New members: A unanimous vote is required.

Page count matters: Keep it to under 450 pages if possible.

Why Small Is Better (Sorry, Not Sorry)

Now that I’m in charge, I get it. The secret to a great book club isn’t just picking the best books (although that helps). It’s about having the right mix of people. Our group stays small, currently with six members, and it works. Everyone gets to be heard, no one dominates the conversation, and we all have dining tables that can accommodate us. We’ve found a balance between socializing and serious book talk. Sure, there are larger book clubs out there, but from my extensive research (okay, Reddit threads), many devolve into, “I didn’t read the book, but I’m here for the snacks.” Keeping it intimate ensures that we actually, you know, talk about the book.
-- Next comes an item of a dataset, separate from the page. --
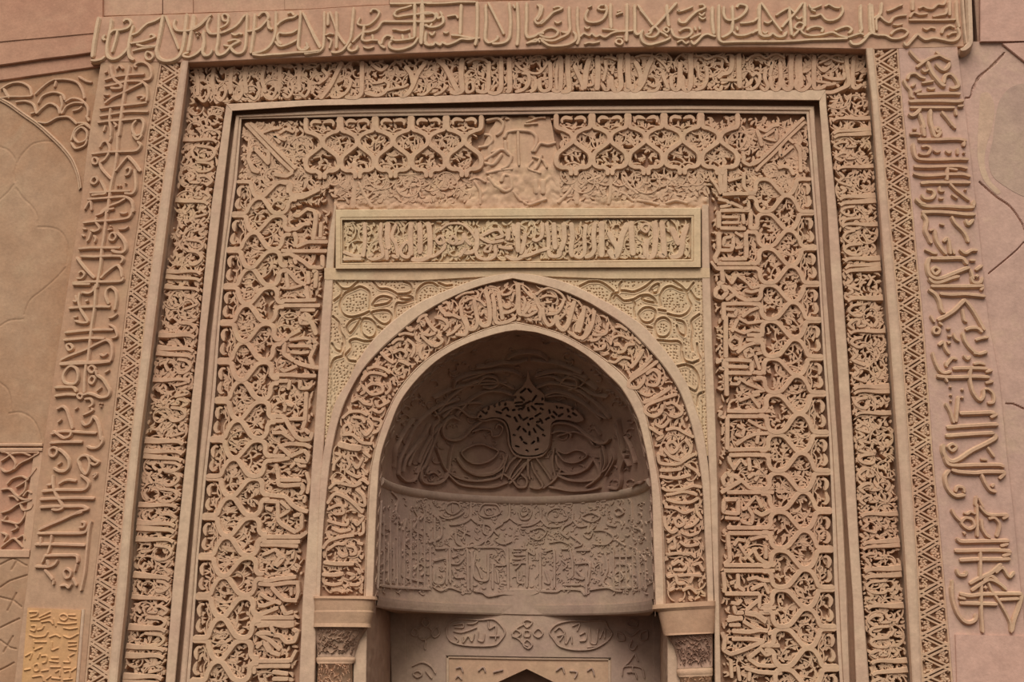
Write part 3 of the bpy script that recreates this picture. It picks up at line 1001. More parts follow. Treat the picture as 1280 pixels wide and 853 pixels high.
ARCH = """
T 555 335 7.111 38
w44 365,190 395,300 408,420 395,500 345,512 310,470
w40 265,280 285,400 298,480 270,540 220,540 200,480 180,430
w26 100,270 180,225 270,215
w26 180,300 240,270 320,290 370,340
w40 430,230 448,340 450,440 475,490 560,480 640,440
w40 480,210 500,320 515,420 520,460
w26 520,240 580,230 600,200 570,180
w26 620,220 600,300
w28 520,330 560,352 600,330
w34 520,400 580,390 640,350 655,250
w48 655,130 660,250 665,390 690,410 750,340 740,310
w24 690,160 740,220 790,270
w30 700,250 720,300 695,380
w34 690,410 740,425 790,405 820,380 780,368 750,400
w28 740,450 780,475
w32 830,320 860,380 850,470
w24 820,240 870,195 950,180 1040,230 1080,290
w24 850,270 920,245 1000,260
w28 900,305 960,300
w34 1070,270 1040,350 1000,400 920,412
w36 875,350 890,450 930,510 970,490 1000,410
w46 1160,290 1130,400 1100,500 1060,550 1010,500 1010,420
w26 1020,460 1080,400
w44 1240,390 1200,480 1170,570
w36 1280,500 1250,600 1200,622 1110,570
w36 150,330 160,430 200,520 190,590 100,590
w34 0,420 80,420 150,450
w32 20,600 80,570 150,500
w26 c 40,345 70,312 62,372
w26 100,390 140,340
w26 210,430 255,440
T 405 340 7.106 36
w38 1020,300 1060,360 1130,390
w30 1050,280 1090,270 1110,310 1080,330
w36 900,400 950,480 1000,530
w36 830,450 860,400 920,380
w28 c 860,440 890,450 880,480
w36 980,400 1060,420 1100,470 1060,520
w34 1000,560 1050,610 1010,650 970,660
w34 860,560 920,620 970,660
w34 860,540 930,560 990,540
w30 660,560 720,545 800,560
w34 600,640 650,600 710,600
w34 610,720 680,690 730,720 720,760
w30 740,600 790,640 800,700 770,760
w34 870,650 850,720 880,780
w34 500,710 560,770 620,810
w30 430,820 470,830 500,800
w30 660,790 700,800 760,830
w30 730,490 770,520 800,500
T 725 340 7.106 36
w42 40,300 20,420 -10,540
w38 130,340 110,460 60,560 10,600
w34 240,470 230,540 170,560 110,555
w32 90,612 150,600 190,560
w30 310,490 360,485 420,520
w26 270,650 290,590 360,565 440,600
w32 120,690 200,680 230,640
w34 330,720 390,700 420,650 490,640
w30 250,790 310,802 380,760 450,770
w40 560,700 510,780 450,853
w28 640,740 580,800
w28 480,580 540,640
w28 300,650 350,650 380,690
w28 200,740 260,720
T 740 440 5.333 26
w32 400,40 330,110 250,170
w28 440,60 360,120 255,190 245,230 300,240 340,200 350,160
360,150 410,120 450,160 430,220 370,220
w22 390,180 420,185
320,270 370,290 400,280
w32 520,240 430,300 340,340
w28 570,280 480,310 370,355 355,400 410,430 460,400 470,350
490,350 540,340 600,400 560,432 510,420
w22 390,390 430,385
420,480 470,500 520,450
380,500 440,540 470,560 430,590
490,520 560,510 620,540 680,570
c 500,620 540,600 570,640 530,672
480,650 530,700 600,720 660,650 620,580
440,680 455,740 550,750 600,740
590,740 650,700 690,680
620,750 690,790 720,830
450,790 520,790 600,780
450,830 560,842 660,820
T 390 450 5.333 24
370,60 420,45 480,60 520,90
330,140 380,90 450,90 500,110
c 360,190 400,160 460,170 470,210 400,230
300,210 330,170 350,210 320,230
500,150 520,190 490,230
260,280 310,260 350,290 400,300
420,270 440,310 490,290 520,270
400,330 450,350 480,320
200,390 250,350 320,345 370,370
c 210,450 240,430 260,470 220,490
270,380 330,390 350,420
380,410 400,450 360,500 330,470
400,390 460,410 440,470 400,490
200,500 270,500 330,550 400,560
w50 170,560 260,585 330,590
150,620 190,640 150,690 140,740
230,640 250,700 230,740 300,780 330,770
270,680 300,720 340,650
340,610 390,650
170,830 220,800 260,830
290,840 330,800 380,830
T 390 600 5.333 24
110,60 160,20 220,30 280,40 330,20
w28 100,160 150,95 210,110 270,150 340,220
100,200 170,170 230,180
290,60 340,110 350,170 300,160
160,230 210,220 200,180
100,270 160,290 230,300 240,260
280,270 300,300 340,250 310,240
130,320 190,345 260,330
340,280 340,350 310,370
w28 70,460 110,410 200,380 280,370
100,470 160,430 220,430
230,440 280,450 290,490 250,500
170,480 200,510 240,500
300,420 340,430
w32 75,550 160,560 280,560
w32 65,630 150,635 210,625
230,620 280,640 250,665
80,690 140,700 200,690
130,740 170,735 210,750
250,700 300,700 320,690
300,590 320,630
T 750 600 5.333 24
410,50 450,70 560,60 620,40 680,50
440,100 480,95 560,80 650,100
440,130 510,150 600,150 660,120
430,180 500,190 560,220 620,200
w28 430,240 440,310 480,350 520,330
c 500,270 530,250 560,290 520,310
560,320 620,300 660,260
640,160 650,220 680,260
540,350 600,370 660,350
450,420 490,390 500,450 470,460
530,410 580,440 660,430
450,500 520,490 600,500
480,570 530,545 560,570
550,500 600,490 640,520
620,570 660,560 690,610
490,600 560,600 580,570
520,640 590,635 680,640
450,650 500,640 520,690 570,690
600,690 620,640
550,740 600,720 650,760
460,740 500,720
"""
# ---- Kufic parts of the plaited panel (inner half of each column, corners, eroded middle)
KUFIC_L = """
T 280 120 8 44
w34 215,275 400,470 560,640 690,760
w34 260,270 430,440 600,610 720,730
w44 690,760 620,800 500,780
w40 260,560 240,620 290,740 350,760
w40 255,560 300,520 450,680
w38 440,680 440,560 400,540
w30 370,370 480,330 560,320
w34 550,370 620,330 700,360
w34 560,470 500,400 620,440
T 280 210 8 42
w42 640,250 640,160 560,140
w42 650,265 780,265 880,240 960,190
w42 650,300 780,295 860,260 960,210
w36 690,470 740,480 830,410 900,430 920,520
w44 920,450 910,560 890,720
w36 970,540 960,700
w42 620,600 720,610 800,560 860,560
w42 700,640 720,720 700,790
w42 720,790 840,740 1040,740
w34 880,700 1020,700
T 265 300 8 42
w42 690,105 800,110 1150,110
w42 700,150 780,140 920,220 980,270 1100,270 1100,150
w36 820,180 840,240
w40 710,280 780,330 850,410 940,450
w40 960,310 960,440
w42 1000,310 1040,320 1030,480
w36 740,330 760,480
w30 700,480 800,480 900,450
w42 690,605 850,605 1040,600
w42 690,655 850,655 1080,655
w38 880,700 1030,700
w40 940,460 960,600
w36 870,540 920,560 930,500
T 255 395 8 42
w42 980,20 1050,40 1080,80 1120,190
c 960,30 1010,-20 1060,20 1040,70 970,70
w42 730,240 820,235 850,200 960,140
w42 730,265 800,275 800,380 900,450
w36 850,240 990,220 1080,230
w40 c 1040,280 1080,240 1120,280 1080,320
w40 1110,300 1060,420 1100,530
w36 850,300 960,300 1060,300
w36 860,360 960,370 1050,360
w42 900,450 960,480 1080,510 1150,520
w36 740,460 800,470 760,520 800,550 930,500
w42 700,590 850,590 1000,600 1120,600
w42 710,650 840,650
w40 960,640 960,720 1040,720 1080,680
w36 860,640 840,740
T 250 490 8 42
w42 1060,0 1055,150 1045,300 1020,370
w42 700,240 830,250 900,360 960,450 1020,480 1100,470 1120,400
w38 1000,400 1050,380 1090,420
w42 700,290 840,290
w40 890,270 1050,270
w34 840,200 860,120 930,140
w34 740,380 800,350 870,420
w36 720,410 820,410 940,490
w40 800,540 900,520 1050,530 1110,560
w40 740,620 780,550 830,570 900,640
w42 660,640 850,645
w42 670,690 800,680 900,660
w40 900,650 960,620 1040,590 1080,640 1060,700 940,680
w34 760,720 770,790
w34 900,760 960,700 1000,740 1060,740
T 240 585 8 42
w42 855,0 860,90 880,120 1090,120
w42 850,110 870,170 940,180 1090,170 1110,220 1080,270
w36 1140,40 1170,140 1150,260
w42 700,260 750,270 850,280 930,290 1000,370 1080,420 1160,440
w40 700,330 850,340 
w40 1060,310 1120,290 1120,350
w40 855,330 860,520 900,570 1040,650
w36 880,330 970,420 870,490
w40 1010,480 1090,470 1090,600 1030,640
w42 690,690 850,690 1080,690 1150,640
w42 700,740 850,740 1080,740
w34 760,580 820,560 800,620
w34 740,400 800,430
T 235 680 8 42
w42 720,10 900,10 1100,25
w36 740,110 800,90 870,60 920,120 860,220
w36 880,100 950,150 880,230
w36 980,100 1050,80 1040,150
w42 690,350 800,370 900,350 1000,340 1080,330
w42 700,400 850,410 1000,390 1100,390
w38 1090,370 1100,480 1080,560
w40 830,430 900,510 960,560 1090,570
w40 700,620 760,620 870,580 930,600
w40 720,710 800,680 900,640
w36 930,620 970,700 1050,680
w42 650,740 850,740 1060,740
w42 660,780 800,790 1060,790
w34 720,500 780,540 850,570
w34 1030,440 1030,520
T 230 753 8 42
w42 700,220 850,215 1000,240 1100,230
w42 730,240 860,230 890,320 820,310 740,310
w42 890,330 960,340 1020,400 1100,390 1130,300 1080,270
w40 720,310 850,380 960,480
w40 820,400 870,500 960,530
w40 720,460 790,400 850,500
w42 680,590 850,590 1060,590
w42 690,645 850,640 1060,640
w38 1060,600 1120,480
w42 700,640 700,720
w40 880,700 1040,720
w40 880,770 1040,770
"""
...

Picking the Perfect Book (Spoiler: There Isn’t One)

I’m learning more about the group dynamics of choosing the “right” book while trying to appease a diverse group of tastes. There’s no such thing as a perfect book. Even Oprah’s picks have been criticized—too “shmaltzy” and not literary enough, blah, blah, blah. Every club operates differently—some prefer bestsellers, others go for literary masterpieces, and many clubs designate a specific genre.
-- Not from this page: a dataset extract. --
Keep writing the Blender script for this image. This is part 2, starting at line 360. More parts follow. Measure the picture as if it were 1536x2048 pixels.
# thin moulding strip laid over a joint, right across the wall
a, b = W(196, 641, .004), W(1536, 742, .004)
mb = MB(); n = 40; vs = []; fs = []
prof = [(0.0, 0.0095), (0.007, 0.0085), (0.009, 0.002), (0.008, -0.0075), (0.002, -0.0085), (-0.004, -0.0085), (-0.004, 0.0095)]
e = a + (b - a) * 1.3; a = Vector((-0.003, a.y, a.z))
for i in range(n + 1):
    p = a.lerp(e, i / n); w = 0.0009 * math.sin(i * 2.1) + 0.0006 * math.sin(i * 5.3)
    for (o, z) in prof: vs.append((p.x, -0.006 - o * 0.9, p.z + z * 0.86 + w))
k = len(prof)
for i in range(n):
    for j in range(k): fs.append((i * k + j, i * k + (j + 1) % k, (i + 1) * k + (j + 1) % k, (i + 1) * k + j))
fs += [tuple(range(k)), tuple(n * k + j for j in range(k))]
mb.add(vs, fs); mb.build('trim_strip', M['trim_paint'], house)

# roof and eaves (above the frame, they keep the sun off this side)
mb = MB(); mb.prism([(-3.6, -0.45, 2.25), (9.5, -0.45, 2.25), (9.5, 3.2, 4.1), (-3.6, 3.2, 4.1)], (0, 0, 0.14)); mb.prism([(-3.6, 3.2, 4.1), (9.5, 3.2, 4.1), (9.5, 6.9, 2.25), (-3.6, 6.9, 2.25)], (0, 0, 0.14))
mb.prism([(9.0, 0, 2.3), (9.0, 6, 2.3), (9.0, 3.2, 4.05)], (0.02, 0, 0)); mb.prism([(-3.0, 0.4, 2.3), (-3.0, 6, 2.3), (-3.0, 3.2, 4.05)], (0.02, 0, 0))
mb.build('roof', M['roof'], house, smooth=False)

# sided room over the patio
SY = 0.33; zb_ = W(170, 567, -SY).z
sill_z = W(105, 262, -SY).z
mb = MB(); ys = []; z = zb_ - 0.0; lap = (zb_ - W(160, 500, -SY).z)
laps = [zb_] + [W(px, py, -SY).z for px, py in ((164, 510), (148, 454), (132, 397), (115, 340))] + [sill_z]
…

I prefer non-fiction, and I was surprised to learn that I am in the minority since over 80 percent of all book club picks are fiction. This trend seems to hold true in my club. After my inaugural first pick, every book choice has been a piece of fiction with rich character development. I’m being pushed to read new things, and I welcome the stretch. So far, I am enjoying all the selections, even though they are not books I would ever choose on my own. After all, isn’t that the point?

Have you ever faced book club rejection? 
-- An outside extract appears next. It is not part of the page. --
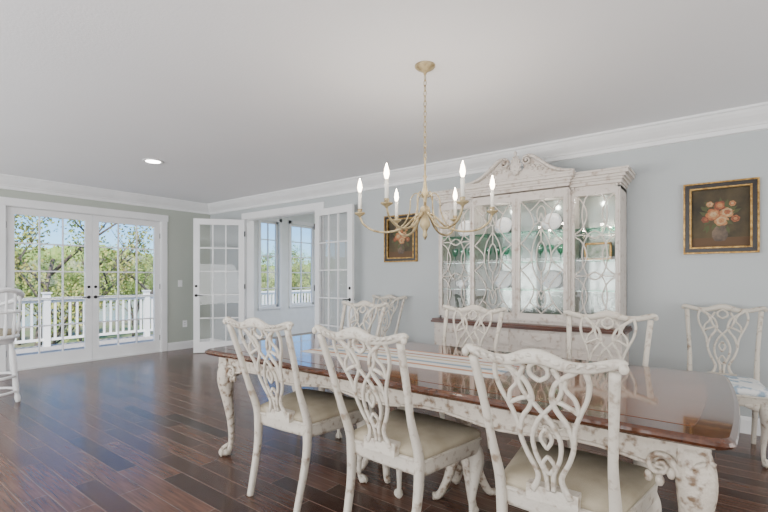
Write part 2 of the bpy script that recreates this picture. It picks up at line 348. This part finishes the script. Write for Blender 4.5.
def runmat():
    m=mat('runner_cloth',(.8,.8,.78),.9); nt=m.node_tree; p=nt.nodes['Principled BSDF']
    tc=nt.nodes.new('ShaderNodeTexCoord'); sp=nt.nodes.new('ShaderNodeSeparateXYZ'); nt.links.new(tc.outputs['Object'],sp.inputs[0])
    mm=nt.nodes.new('ShaderNodeMath'); mm.operation='MULTIPLY_ADD'; mm.inputs[1].default_value=2.6; mm.inputs[2].default_value=.63; nt.links.new(sp.outputs[1],mm.inputs[0])
    fr=nt.nodes.new('ShaderNodeMath'); fr.operation='FRACT'; nt.links.new(mm.outputs[0],fr.inputs[0])
    r=nt.nodes.new('ShaderNodeValToRGB'); r.color_ramp.interpolation='CONSTANT'; cr=r.color_ramp
    cr.elements[0].color=(.62,.62,.60,1); cr.elements[1].position=.18; cr.elements[1].color=(.50,.27,.17,1)
    for ps,c in((.28,(.64,.62,.58)),(.42,(.27,.35,.42)),(.54,(.66,.65,.62)),(.70,(.50,.40,.26)),(.78,(.62,.61,.58)),(.92,(.38,.20,.16))):
        e=cr.elements.new(ps); e.color=(*c,1)
    nt.links.new(fr.outputs[0],r.inputs[0]); nt.links.new(r.outputs[0],p.inputs['Base Color']); p.inputs['Specular IOR Level'].default_value=0.; return m
b=B('table_runner').m(runmat()); b.box(-.68,.68,-.24,.24,0,.003)
for i in range(48):
    y=-.235+i*.01
    for sg in(-1,1): b.box(min(sg*.68,sg*.71),max(sg*.68,sg*.71),y-.003,y+.003,0,.0015)
b.finish((-1.62,2.36,.7867),math.radians(1))
# ------------------------------------------------------------------ hutch
HX=-1.61
b=B('china_cabinet').m(HPAINT)
def D(x0,x1,d0,d1,z0,z1): b.box(x0,x1,-d1,-d0,z0,z1)
for x0,x1,d in((-.95,-.5,.42),(-.5,.5,.50),(.5,.95,.42)):
    D(x0,x1,.01,d,.10,.80)
    D(x0-.012,x1+.012,.01,d+.018,.0,.10); D(x0-.008,x1+.008,.01,d+.012,.10,.125)
    n=2 if x1-x0>.6 else 1
    for i in range(n):
        a=x0+(x1-x0)*i/n+.04; c=x0+(x1-x0)*(i+1)/n-.04
        D(a,c,d,d+.014,.16,.60); D(a+.05,c-.05,d+.014,d+.024,.21,.55); D(a,c,d,d+.014,.635,.775)
        b.sweep([((a+c)/2-.03,-d-.014,.71,.005),((a+c)/2,-d-.04,.70,.005),((a+c)/2+.03,-d-.014,.71,.005)],k=3)
b.m(WOODH)
for x0,x1,d in((-.97,-.52,.44),(-.52,.52,.525),(.52,.97,.44)): D(x0-.01,x1+.01,.01,d+.01,.80,.825); D(x0,x1,.01,d,.825,.845)
b.m(HPAINT)
UO,UC=.33,.40; ZB,ZT=.845,2.14
D(-.93,.93,.01,.025,ZB,ZT)
D(-.93,-.905,.01,UO,ZB,ZT); D(.905,.93,.01,UO,ZB,ZT); D(-.93,-.5,.01,UO,ZT-.03,ZT+.02); D(.5,.93,.01,UO,ZT-.03,ZT+.02); D(-.5,.5,.01,UC,ZT-.03,ZT+.02)
D(-.93,-.5,.01,UO,ZB,ZB+.03); D(.5,.93,.01,UO,ZB,ZB+.03); D(-.5,.5,.01,UC,ZB,ZB+.03)
for x in(-.5,.5): D(x-.012,x+.012,.02,UC,ZB,ZT)
b.m(MIRROR); D(-.90,.90,.026,.030,ZB+.03,ZT-.03)
b.m(HPAINT)
doors=[(-.93,-.5,UO),(-.5,0,UC),(0,.5,UC),(.5,.93,UO)]
Z0,Z1=ZB+.03,ZT-.02
for k_,(x0,x1,d) in enumerate(doors):
    s_=.042; D(x0,x0+s_,d,d+.024,Z0,Z1); D(x1-s_,x1,d,d+.024,Z0,Z1); D(x0+s_,x1-s_,d,d+.024,Z0,Z0+.075); D(x0+s_,x1-s_,d,d+.024,Z1-.05,Z1)
    for xx in(x0+.008,x1-.008): b.sweep([(xx,-d-.026,Z0+.02,.009),(xx,-d-.026,Z1-.02,.009)],k=1,n=6)
    gx0,gx1,gz0,gz1=x0+s_,x1-s_,Z0+.075,Z1-.05; mx_=(gx0+gx1)/2; hw=(gx1-gx0)/2; hh=gz1-gz0; yy=-d-.014
    def TR(L,closed=False,r=.0068): b.sweep([(mx_+x*hw,yy,gz0+z*hh,r,.007) for x,z in L],k=5,n=6,normal=(0,1,0),closed=closed)
    def EL(cxx,czz,rx,rz): TR([(cxx+rx*math.cos(2*PI*i/12),czz+rz*math.sin(2*PI*i/12)) for i in range(12)],True)
    if k_ in(0,3):
        for c_ in(.16,.5,.84): EL(0,c_,.62,.20)
        for sg in(-1,1):
            for c_ in(.16,.5,.84): TR([(sg*1,c_+.16),(sg*.62,c_+.11),(sg*.38,c_),(sg*.62,c_-.11),(sg*1,c_-.16)])
            TR([(sg*1,.33),(sg*.5,.33),(0,.36)]); TR([(sg*1,.67),(sg*.5,.67),(0,.64)])
    else:
        for sg in(-1,1):
            TR([(sg*.98,0),(sg*.55,.10),(sg*.35,.22),(sg*.7,.33),(sg*.98,.38)])
            TR([(sg*.98,1),(sg*.55,.90),(sg*.35,.78),(sg*.7,.67),(sg*.98,.62)])
            TR([(0,0),(sg*.3,.06),(sg*.55,.10)]); TR([(0,1),(sg*.3,.94),(sg*.55,.90)])
            TR([(0,.26),(sg*.32,.36),(sg*.45,.5),(sg*.32,.64),(0,.74)])
            TR([(sg*.98,.38),(sg*.6,.44),(sg*.45,.5),(sg*.6,.56),(sg*.98,.62)])
            TR([(sg*.35,.22),(sg*.15,.2),(0,.12)]); TR([(sg*.35,.78),(sg*.15,.8),(0,.88)])
        EL(0,.5,.22,.13); EL(0,.87,.2,.07); EL(0,.13,.2,.07)
        TR([(0,.37),(0,.20)]); TR([(0,.63),(0,.80)])
    b.m(GLASS); D(gx0,gx1,d+.004,d+.007,gz0,gz1); b.m(HPAINT)
b.m(GSHELF)
for z in(1.17,1.46,1.76):
    D(-.903,-.514,.032,UO-.02,z,z+.009); D(-.486,.486,.032,UC-.02,z,z+.009); D(.514,.903,.032,UO-.02,z,z+.009)
b.m(HPAINT)
def cornice(x0,x1,d,z,lf,rt):
    for dz,h_,p in((0,.03,.012),(.03,.02,.028),(.05,.025,.045),(.075,.03,.07),(.105,.018,.078)):
        D(x0-p*lf,x1+p*rt,.01,d+.02+p,z+dz,z+dz+h_)
    nn=int((x1-x0)/.028)
    for i in range(nn): D(x0+i*.028+.004,x0+i*.028+.020,d+.02,d+.062,z+.052,z+.072)
cornice(-.93,-.5,UO,ZT+.02,1,0); cornice(.5,.93,UO,ZT+.02,0,1); cornice(-.5,.5,UC,ZT+.03,.9,.9)
zp=ZT+.03+.123; F0=UC+.03; ps_=1.2
top=[(-.50,0),(-.50,.02),(-.40,.035),(-.30,.075),(-.22,.13),(-.15,.165),(-.095,.165),(-.07,.13),(-.08,.09),(-.05,.07),(0,.075)]
top=[(x,z*ps_) for x,z in top]
poly=top+[(-x,z) for x,z in top[-2::-1]]
b.prism(poly,(0,-F0+.02,zp),(1,0,0),(0,0,1),(0,.035,0))
for sg in(-1,1):
    b.sweep([(sg*x,-F0-.0,zp+z*ps_,r,.035) for x,z,r in((.56,.012,.012),(.46,.022,.016),(.36,.055,.018),(.27,.11,.018),(.19,.165,.018),(.13,.185,.016))],k=5,n=8,normal=(0,1,0),e=.7)
    spiral(b,(sg*.115,-F0,zp+.145*ps_),(sg,0,0),(0,0,1),.046,.008,1.5,PI*.45,.014,.034,(0,1,0),1)
    b.ball((sg*.115,-F0-.035,zp+.145*ps_),(.016,.012,.016))
    for q in range(7):
        t=q/6; x=.10+.30*t; z=(.10-.065*t)*ps_
        b.sweep([(sg*x,-F0+.015,zp+z,.010),(sg*(x+.022),-F0+.002,zp+z+.018-.01*t,.012),(sg*(x+.045),-F0+.015,zp+z+.004,.005)],k=3,n=6)
        b.ball((sg*(x+.01),-F0+.012,zp+z-.022*(1-t)),(.014,.012,.010),8,5)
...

Is there drama in your book club?

What’s your favorite book club read?

About the Author

Susan Dabbar has built a career on reinvention, creativity, and strategic vision, launching and leading businesses across four decades in industries as varied as they are rewarding. Now, as the Founder and Editor-in-Chief of PROVOKED by susan, she’s channeling that same energy into a media platform that questions and redefines the conversation around autonomy, ambition, and agency for women.

6 Comments

  1. I belong to two book groups. Both of them do the kind of gatekeeping you describe: I’ve tried to introduce new people, only to be told “no” because the candidates’ personalities might not be a perfect fit. I understand that book groups are afraid of someone who might try to dominate the conversation, but sheesh. These candidates are intelligent, well read, fun to be around, and wouldn’t be offended if you told them to cool it. They really want to join the club, and it’s hard not to take it personally. As a member of the “big mouth” club who enjoys a good (friendly) debate, I feel it’s bad enough having to deal with men who would keep us from being outspoken selves . But when women do it, it really stings.

    Reply
    • Susan Dabbar

      Hi, This hits so hard, and you’re absolutely right – when women police other women’s voices, it stings in a way that’s almost worse than when the usual suspects do it. The irony is painful: We fight for our right to be heard in the office and marriages, then turn around and tell other smart women they’re “too much” for book club? We’ve internalized the very gatekeeping that’s been used against us. Your friends sound like exactly the kind of women who should be welcomed – intelligent, passionate, eager to engage. But somehow we’ve decided that “book club chemistry” requires everyone to stay in their lane and never ruffle feathers.
      What are we so afraid of? That someone might have strong opinions about The Seven Husbands of Evelyn Hugo? That they might actually want to dig into the themes instead of just saying “I loved it, it was so good”?
      The saddest part is these groups are missing out on the very thing that makes discussions rich – different perspectives, challenging questions, the beautiful mess of minds that don’t think exactly alike.
      Keep being the vocal one who fights for other loud women. We need more women willing to say “Actually, let’s make room for one more voice” instead of protecting some imaginary perfect dynamic that might not be that interesting anyway. Thanks for sharing this – and for trying to open those doors. Appreciate you sharing. —Susan

      Reply
  2. Our book club is open to anyone who wants to join. We usually never have everyone at every book club. We too provide dinner and they bring their own wine.
    Interesting that you were turned down so many times. If you ever relocate to Chicago, consider this an open invitation to join our book club.

    Reply
    • Susan Dabbar

      Thanks for the invite Chris. I might take you up on that if I end up in Chicago. The good news is I am now in another great book club. Interestingly, it is almost all men that have been meeting for many years. My husband and I go together which I really love. We read REALLY nerdy stuff. And the founder, hosts all the meetings and serves wonderful wine and a lovely dinner. It is quite deluxe. The conversations are all over the place in the best ways.

      Reply
  3. I really enjoyed this piece.
    That said, I prefer snacks and not serious food, especially if I’m hosting. I have enough on my mind if I’m leading the discussion and getting the house ready and the cats off the table.
    And, yes, I agree, the host picks the book. if I’m doing the heavy lifting I want it to be for a good reason.
    Also I don’t drink wine, so maybe gin or vodka might be made available.
    I love my book group of seven very different woman and we have good discussions and a great time.

    Reply
    • Susan Dabbar

      Sara, Thanks so much! It is a big lift to get a full meal organized for all members. So far, my new club has done an amazing job. Hopefully we won’t get burned out. Love that you describe your group as “seven very different women”. The conversations must be unpredictable and fabulous. What are some of your favorite reads so far?